### TASK INSTRUCTIONS:
Locate and copy each line in the data that contains the word "Blender".

### DATA PROVIDED:
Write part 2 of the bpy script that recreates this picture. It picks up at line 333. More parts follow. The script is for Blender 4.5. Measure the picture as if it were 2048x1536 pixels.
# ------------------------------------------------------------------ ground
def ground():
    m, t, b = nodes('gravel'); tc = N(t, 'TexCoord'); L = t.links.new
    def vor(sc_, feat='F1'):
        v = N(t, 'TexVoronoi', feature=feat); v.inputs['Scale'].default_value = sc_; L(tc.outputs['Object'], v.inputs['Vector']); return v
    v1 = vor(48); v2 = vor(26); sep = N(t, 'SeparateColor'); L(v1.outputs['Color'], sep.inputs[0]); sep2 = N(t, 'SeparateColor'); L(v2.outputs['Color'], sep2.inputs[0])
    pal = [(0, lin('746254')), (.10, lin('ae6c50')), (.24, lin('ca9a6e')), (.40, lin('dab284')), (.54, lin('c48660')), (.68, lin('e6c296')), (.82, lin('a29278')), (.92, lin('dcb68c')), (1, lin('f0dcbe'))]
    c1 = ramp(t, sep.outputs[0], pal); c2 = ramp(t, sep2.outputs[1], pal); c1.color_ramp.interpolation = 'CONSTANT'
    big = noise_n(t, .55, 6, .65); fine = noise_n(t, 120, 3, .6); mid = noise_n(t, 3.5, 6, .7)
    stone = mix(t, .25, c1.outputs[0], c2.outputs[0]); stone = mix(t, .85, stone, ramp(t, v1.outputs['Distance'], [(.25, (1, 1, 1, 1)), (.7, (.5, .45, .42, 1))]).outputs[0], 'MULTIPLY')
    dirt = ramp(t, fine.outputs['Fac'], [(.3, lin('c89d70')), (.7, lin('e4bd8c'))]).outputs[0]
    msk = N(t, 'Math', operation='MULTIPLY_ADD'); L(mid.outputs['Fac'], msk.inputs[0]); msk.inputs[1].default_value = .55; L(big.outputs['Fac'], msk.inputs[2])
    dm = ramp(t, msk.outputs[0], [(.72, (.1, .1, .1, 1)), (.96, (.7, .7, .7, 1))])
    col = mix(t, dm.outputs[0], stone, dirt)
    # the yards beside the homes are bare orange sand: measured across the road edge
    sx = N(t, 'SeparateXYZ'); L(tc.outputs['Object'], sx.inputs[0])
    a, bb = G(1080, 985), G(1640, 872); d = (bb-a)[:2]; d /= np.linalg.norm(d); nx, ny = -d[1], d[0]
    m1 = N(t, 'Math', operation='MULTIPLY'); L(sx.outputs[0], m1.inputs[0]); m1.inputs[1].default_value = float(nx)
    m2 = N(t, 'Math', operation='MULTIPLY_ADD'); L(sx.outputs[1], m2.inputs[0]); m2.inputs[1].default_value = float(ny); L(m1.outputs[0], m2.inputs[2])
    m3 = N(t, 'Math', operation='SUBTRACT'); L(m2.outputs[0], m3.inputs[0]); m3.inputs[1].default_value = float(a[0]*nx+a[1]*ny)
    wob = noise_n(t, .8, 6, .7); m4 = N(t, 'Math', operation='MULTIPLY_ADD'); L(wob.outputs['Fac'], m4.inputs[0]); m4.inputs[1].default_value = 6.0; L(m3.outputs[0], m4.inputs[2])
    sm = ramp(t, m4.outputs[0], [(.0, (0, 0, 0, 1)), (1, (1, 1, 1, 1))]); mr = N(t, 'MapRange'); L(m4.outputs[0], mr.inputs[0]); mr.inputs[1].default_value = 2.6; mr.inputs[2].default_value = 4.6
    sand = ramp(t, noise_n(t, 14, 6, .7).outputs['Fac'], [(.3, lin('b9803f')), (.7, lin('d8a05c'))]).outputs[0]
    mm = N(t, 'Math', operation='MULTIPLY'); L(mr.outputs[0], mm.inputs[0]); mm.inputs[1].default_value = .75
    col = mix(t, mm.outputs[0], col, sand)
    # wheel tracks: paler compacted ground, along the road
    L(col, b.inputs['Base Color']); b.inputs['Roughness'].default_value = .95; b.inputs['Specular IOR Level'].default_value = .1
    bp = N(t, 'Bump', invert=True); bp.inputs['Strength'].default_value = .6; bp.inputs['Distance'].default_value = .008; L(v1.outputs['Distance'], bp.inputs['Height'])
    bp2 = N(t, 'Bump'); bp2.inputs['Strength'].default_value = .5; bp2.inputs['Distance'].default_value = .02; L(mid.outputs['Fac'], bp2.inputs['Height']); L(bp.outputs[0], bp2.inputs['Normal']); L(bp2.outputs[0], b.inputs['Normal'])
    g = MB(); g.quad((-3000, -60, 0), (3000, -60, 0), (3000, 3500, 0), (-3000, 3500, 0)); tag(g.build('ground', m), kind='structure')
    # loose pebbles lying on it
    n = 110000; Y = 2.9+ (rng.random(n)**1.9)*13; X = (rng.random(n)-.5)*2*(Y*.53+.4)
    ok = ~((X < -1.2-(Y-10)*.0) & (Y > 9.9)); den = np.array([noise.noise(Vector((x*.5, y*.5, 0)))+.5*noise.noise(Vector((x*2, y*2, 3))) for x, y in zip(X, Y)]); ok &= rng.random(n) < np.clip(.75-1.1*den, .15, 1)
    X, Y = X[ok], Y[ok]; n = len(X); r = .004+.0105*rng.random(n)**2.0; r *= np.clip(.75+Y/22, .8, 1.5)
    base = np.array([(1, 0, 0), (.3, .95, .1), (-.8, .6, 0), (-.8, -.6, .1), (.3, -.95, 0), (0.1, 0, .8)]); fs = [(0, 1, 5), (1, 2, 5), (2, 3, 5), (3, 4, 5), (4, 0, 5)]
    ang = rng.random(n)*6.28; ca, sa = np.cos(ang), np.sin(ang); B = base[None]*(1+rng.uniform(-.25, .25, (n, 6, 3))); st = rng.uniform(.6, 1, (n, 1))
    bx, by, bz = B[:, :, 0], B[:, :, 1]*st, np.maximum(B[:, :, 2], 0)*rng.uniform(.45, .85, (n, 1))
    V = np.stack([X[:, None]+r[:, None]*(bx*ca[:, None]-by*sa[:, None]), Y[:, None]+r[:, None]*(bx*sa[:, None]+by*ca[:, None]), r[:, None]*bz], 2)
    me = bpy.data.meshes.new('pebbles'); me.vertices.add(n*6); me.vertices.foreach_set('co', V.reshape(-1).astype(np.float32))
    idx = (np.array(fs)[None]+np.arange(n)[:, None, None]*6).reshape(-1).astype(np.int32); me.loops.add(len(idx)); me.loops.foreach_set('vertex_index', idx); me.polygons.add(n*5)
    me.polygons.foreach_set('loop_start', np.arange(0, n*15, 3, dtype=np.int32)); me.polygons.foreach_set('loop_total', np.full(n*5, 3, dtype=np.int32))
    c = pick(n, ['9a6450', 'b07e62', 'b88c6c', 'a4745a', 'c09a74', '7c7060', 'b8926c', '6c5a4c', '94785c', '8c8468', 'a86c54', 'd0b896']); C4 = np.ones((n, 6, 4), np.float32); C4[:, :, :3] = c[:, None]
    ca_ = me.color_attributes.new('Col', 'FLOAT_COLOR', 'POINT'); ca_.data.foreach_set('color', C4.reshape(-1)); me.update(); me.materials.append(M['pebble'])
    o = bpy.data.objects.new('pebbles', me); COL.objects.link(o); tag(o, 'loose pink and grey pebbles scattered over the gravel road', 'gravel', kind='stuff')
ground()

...

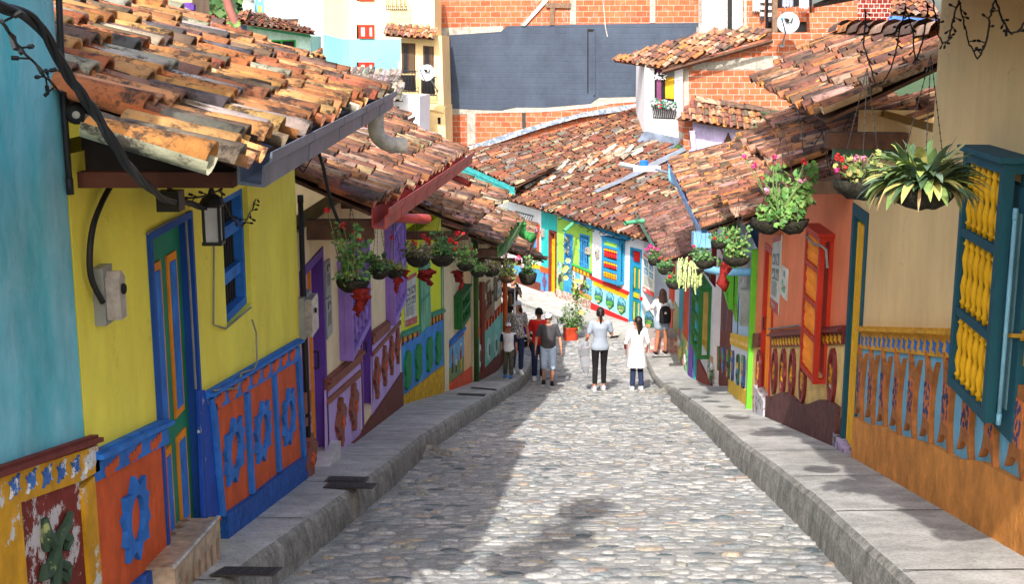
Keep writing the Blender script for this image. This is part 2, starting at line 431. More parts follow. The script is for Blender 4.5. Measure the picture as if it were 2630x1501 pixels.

### ANSWER TO THIS PROBLEM:
Write part 2 of the bpy script that recreates this picture. It picks up at line 333. More parts follow. The script is for Blender 4.5. Measure the picture as if it were 2048x1536 pixels.
Keep writing the Blender script for this image. This is part 2, starting at line 431. More parts follow. The script is for Blender 4.5. Measure the picture as if it were 2630x1501 pixels.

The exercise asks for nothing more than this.